The band was always bigger in the UK than in the United States. Oasis never had a number-one album in the US. They had three that were top-ten. That is not the band's fault. Americans just needed to pay better attention. Mostly, Americans seem reticent about anything that is oversold to them, and Oasis had a lot of media pushing them and trying to get them to be huge.

Oasis deserves more love in the United States

The fact is that no matter what Noel or Liam Gallagher said about their band, there should be no argument that they were a proper rock and roll band and made proper rock and roll songs. Oasis is not alternative or emo. They are simply straightforward rock and that was something even in the 1990s that was rare.

The band made great songs. "Supersonic" borrows from AC/DC but still remains pure Oasis, for instance. "Champagne Supernova" was overplayed but still great.

That last part is important because if Americans did not take the time to check out anything other than "Champagne Supernova" or "Wonderwall" (and maybe a few other tracks played on the radio) then the brilliance of the band was missed. Heck, a lot of the best songs by the group would have never made it to the radio.

The best rock bands do several things. One, of course, is to make a bunch of great tunes. Without the excellence of the tracks, the hyperbole of the band is far too much and, ultimately, shallow and unwarranted.

A second bit that a pure rock band has to have is swagger and confidence. If the group is going to force you to shake your money maker then they need to deliver their songs as if they know full well what they are doing and that they expect you to appreciate them. Arrogance isn't always a good thing, but in rock music it's almost a must.
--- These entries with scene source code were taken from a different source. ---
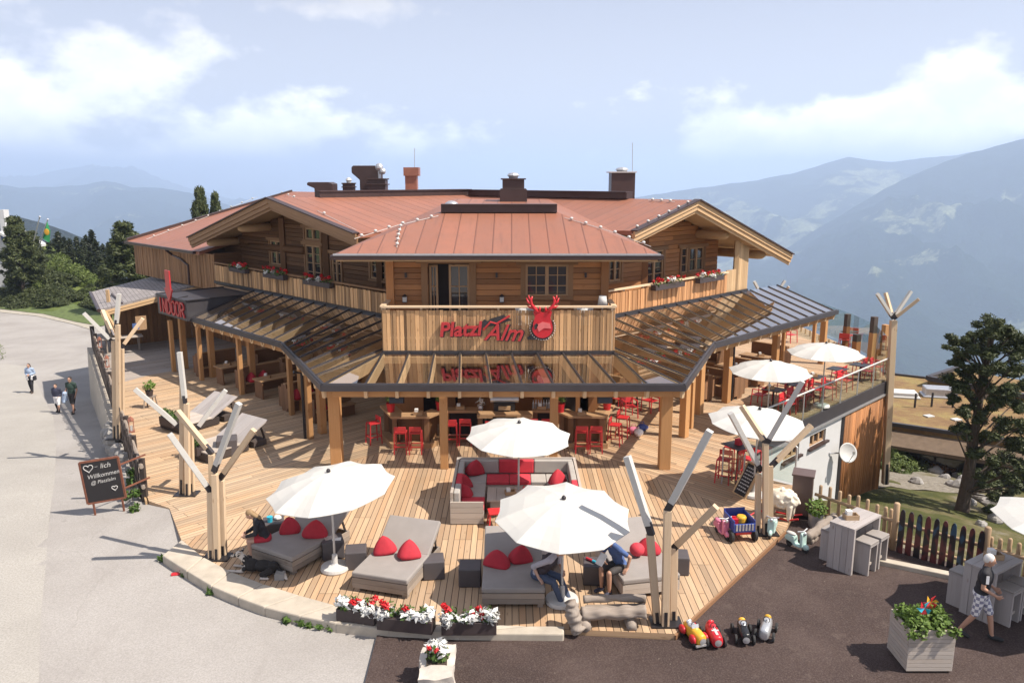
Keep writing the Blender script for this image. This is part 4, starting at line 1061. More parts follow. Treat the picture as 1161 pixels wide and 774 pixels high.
m_ = MB(); m_.beam((FL(29)-.24,29.9,-.15),(FL(29)-.24,29.9,1.5),.06,.9,up=fd); m_.build('panel', M['plank_dark'], fen)
def mk_lantern():
    t = thing('lantern','x','lantern',group='lanterns on the left fence')
    m_ = MB(); m_.box((0,0,.02),(.17,.17,.04)); m_.box((0,0,.36),(.15,.15,.03)); m_.lathe([(.1,.375),(.05,.46),(.012,.5)],n=4)
    for sx in (-1,1):
        for sy in (-1,1): m_.box((sx*.065,sy*.065,.19),(.018,.018,.32))
    m_.build('lantern_frame', M['copper'], t); m_ = MB(); m_.lathe([(.035,.04),(.035,.2)],n=8); m_.build('candle', M['whiteplastic'], t); return t
for i,(px,py) in enumerate(((136.5,414),(144,447),(155,487),(124,392))):
    yy = gp(px,py,1.2).y; place('lantern', mk_lantern, (FL(yy)-.05,yy,1.13), .5, ('copper lantern on the fence post next to the tall light pole','copper lantern on the fence near the dark panel','copper lantern on the fence post nearest the chalkboard','copper lantern on the fence close to the side hut')[i])

# ------------------------------------------------------------------ terrace annexe on the right: white lower storey
ann = thing('terrace_annexe','white plastered lower storey under the right terrace with log cladding at its corner','annexe',(13,30,-2),world=True)
tK = 17.54                               # terrace edge: Y = X + tK
def tw(x, z, o=0.0): return Vector((x+o*Q, x+tK-o*Q, z))    # o = outward offset
mb = MB()
wn = []
for (x0,y0,x1,y1) in ((919,487,935,505),(889,503.5,905,521)):
    p_, q_ = pp(x0,y0,-1,1,tK), pp(x1,y1,-1,1,tK)
    p2_, q2_ = pp((x0+x1)/2,y0+3,-1,1,tK), pp((x0+x1)/2,y1-2,-1,1,tK)
    wn.append((p_.x, q_.x, q2_.z, p2_.z))
xs_ = [6.6]+sorted([w[0] for w in wn]+[w[1] for w in wn])+[13.4]
for i in range(len(xs_)-1):
    a_, b_ = xs_[i], xs_[i+1]; op = [w for w in wn if abs(w[0]-a_) < 1e-6]
    if op:
        mb.beam(tw(a_,(op[0][2]-5.4)/2,-.15),tw(b_,(op[0][2]-5.4)/2,-.15),.3,op[0][2]+5.4)
        mb.beam(tw(a_,(op[0][3]-.7)/2,-.15),tw(b_,(op[0][3]-.7)/2,-.15),.3,-.7-op[0][3])
    else: mb.beam(tw(a_,-3.05,-.15),tw(b_,-3.05,-.15),.3,4.7)
mb.build('white_wall', M['white'], ann)
for w in wn:
    o_ = MB(); d_ = Vector((Q,Q,0))
    window(tw(0,0,-.12)-d_*0, d_, w[0]/Q, w[1]/Q, w[2], w[3], 3, 1, parent=ann, trim=0, deep=.0, nsash=3)
    o_.beam(tw(w[0]-.1,w[2]-.04,.04),tw(w[1]+.1,w[2]-.04,.04),.16,.09); o_.build('window_sill', M['brown_sheet'], ann)
mb = MB(); mb.beam(tw(8.35,-.30,.03),tw(16.75,-.30,.03),.1,.50); mb.beam((16.75,34.35,-.3),(17.65,37.9,-.3),.1,.5); mb.beam((17.65,37.9,-.3),(17.6,45,-.3),.1,.5); mb.build('fascia', M['sheet_black'], ann)
mb = MB(); mb.beam(tw(7.6,-.62,.05),tw(16.75,-.62,.05),.16,.09); mb.build('ledge', M['galv'], ann)
mb = MB(); x_ = 13.5
while x_ < 16.7:
    r_ = R.uniform(.075,.11); mb.tube([tw(x_,-5.6,-.02),tw(x_,-.72,-.02)],r_,8); x_ += r_*2*Q
yy = 34.4
while yy < 40: r_ = R.uniform(.08,.11); mb.tube([(16.72+(yy-34.3)*.25,yy,-5.6),(16.72+(yy-34.3)*.25,yy,-.72)],r_,8); yy += r_*2
mb.build('log_cladding', M['cladding'], ann, smooth=True)
mb = MB(); mb.beam(tw(13.42,-5.4,.03),tw(13.42,-.7,.03),.12,.1); mb.build('corner_strip', M['sheet_black'], ann)
mb = MB(); mb.zbox(9,15,33,45,-5,-.7); mb.build('core_wall', M['dark'], ann)
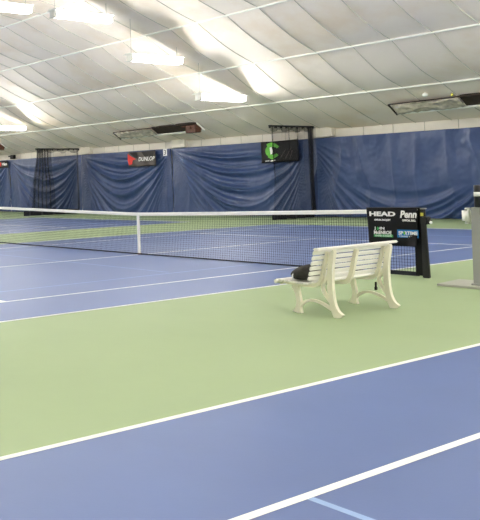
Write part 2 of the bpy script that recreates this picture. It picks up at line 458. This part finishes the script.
# ------------------------------------------------------------------ ceiling vents near the wall
def vent(x0, x1, label, film_to, burner=True):
    t = thing('ceiling_vent', label, 'vent', (x0, 15.32, 4.13+tilt((x0+x1)/2)), 'long ceiling vents along the far wall')
    w = x1-x0; f = film_to-x0
    A = (-.22, .20); B = (.24, -.10)        # (y, z) upper and lower edges
    def P(u, v, off=0.0): return (u, A[0]+(B[0]-A[0])*v-off*.5, A[1]+(B[1]-A[1])*v-off)
    bm = bmesh.new()
    for (u0, u1, v0, v1) in ((0, w, 1.0, 1.14), (-.05, 0, -.05, 1.1), (w, w+.05, -.05, 1.1)):
        q = [bm.verts.new(P(*a)) for a in ((u0, v0, .03), (u1, v0, .03), (u1, v1, .03), (u0, v1, .03))]
        q2 = [bm.verts.new(P(*a)) for a in ((u0, v0, -.03), (u1, v0, -.03), (u1, v1, -.03), (u0, v1, -.03))]
        bm.faces.new(q); bm.faces.new(q2[::-1])
        for i in range(4): bm.faces.new((q[i], q2[i], q2[(i+1)%4], q[(i+1)%4]))
    obj('frame', bm, BATTEN, t)
    bm = bmesh.new()
    tube(bm, [P(-.05, -.05, .03), P(-.05, 1.1, .03)], .035, 6); tube(bm, [P(-.05, -.04, .02), P(w+.05, -.04, .02)], .022, 6)
    obj('dark_edge', bm, DARKSLOT, t)
    bm = bmesh.new()
    def fl(u, v):
        n_ = noise.noise(Vector((u*6+x0, v*3, 1.7)))*.07+noise.noise(Vector((u*15, v*7, 4)))*.04
        return P(f*u, v, .05+n_)
    grid(bm, fl, 50, 8)
    o = obj('film', bm, FILM, t, smooth=True); md = o.modifiers.new('thick', 'SOLIDIFY'); md.thickness = .004
    bm = bmesh.new()
    q = [bm.verts.new(P(*a)) for a in ((f, 0, .01), (w, 0, .01), (w, .95, .01), (f, .95, .01))]
    q2 = [bm.verts.new(P(*a)) for a in ((f, 0, -.06), (w, 0, -.06), (w, .95, -.06), (f, .95, -.06))]
    bm.faces.new(q); bm.faces.new(q2[::-1])
    for i in range(4): bm.faces.new((q[i], q2[i], q2[(i+1)%4], q[(i+1)%4]))
    obj('slot', bm, DARKSLOT, t)
    if burner:
        bm = bmesh.new(); box(bm, w-.65, w+.02, -.26, .10, -.24, .12, bev=.03)
        tube(bm, [(w-.3, -.2, .0), (w-.3, -.34, -.02)], .05, 10)
        tube(bm, [(w-.62, -.05, .05), (w-1.0, -.1, .1)], .04, 8)
        obj('burner_box', bm, RUST, t)
    return t
vent(-34.7, -28.75, 'long ceiling vent at the left edge of view, only its rusty end box showing', -31.5)
vent(-17.8, -12.2, 'long ceiling vent, half film and half dark slot, above the red emblem banner', -15.1)
vent(-3.05, 2.4, 'long ceiling vent with crumpled film and a dark slot, above the right hand curtain', -.7)
bm = bmesh.new(); box(bm, -.2, .2, -.12, .1, -.08, .2, bev=.03); box(bm, -.5, -.2, -.05, .05, .08, .16)
tag(obj('bracket', bm, BLACK, loc=(-29.9, 16.85, 3.62)), 'dark bracket on the cream wall, right of the small red and white banner', 'bracket')
bm = bmesh.new(); ball(bm, (0, 0, 0), .09, (1, 1, .8)); tube(bm, [(0, 0, .2), (0, 0, 0)], .03, 8)
tag(obj('ceiling_sensor', bm, WHITEP, loc=(-1.62, 14.75, 4.36), smooth=True), 'small round white sensor on the ceiling above the crumpled vent film', 'sensor')
bm = bmesh.new(); box(bm, -.03, .03, -.03, .03, -.04, .05, bev=.01)
tag(obj('clip', bm, YELL, loc=(-.85, 14.95, 4.28)), 'tiny yellow clip on the ceiling above the right hand vent', 'clip')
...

Oasis bleeds swagger.

Listen to "Supersonic." The pace is mid-tempo but completely controlled to the point where Oasis knows you are going to completely buy in by the end of the track. You should. The song is ridiculously good.

Even the group's slower songs such as "Don't Look Back in Anger" - the band's most sing-along track - exude confidence. New bands could learn several things from Oasis even if the bands do not want to sound like them.

Possibly, Americans don't have attention spans to dig into Oasis because they only know the radio songs. That is not meant as a disrespect to the United States (I am American, after all), but due to social media and the way music is streamed currently, it's a get-in and get-out situation. The fact is the back catalog of Oasis is rich with gems that deserve to be mined.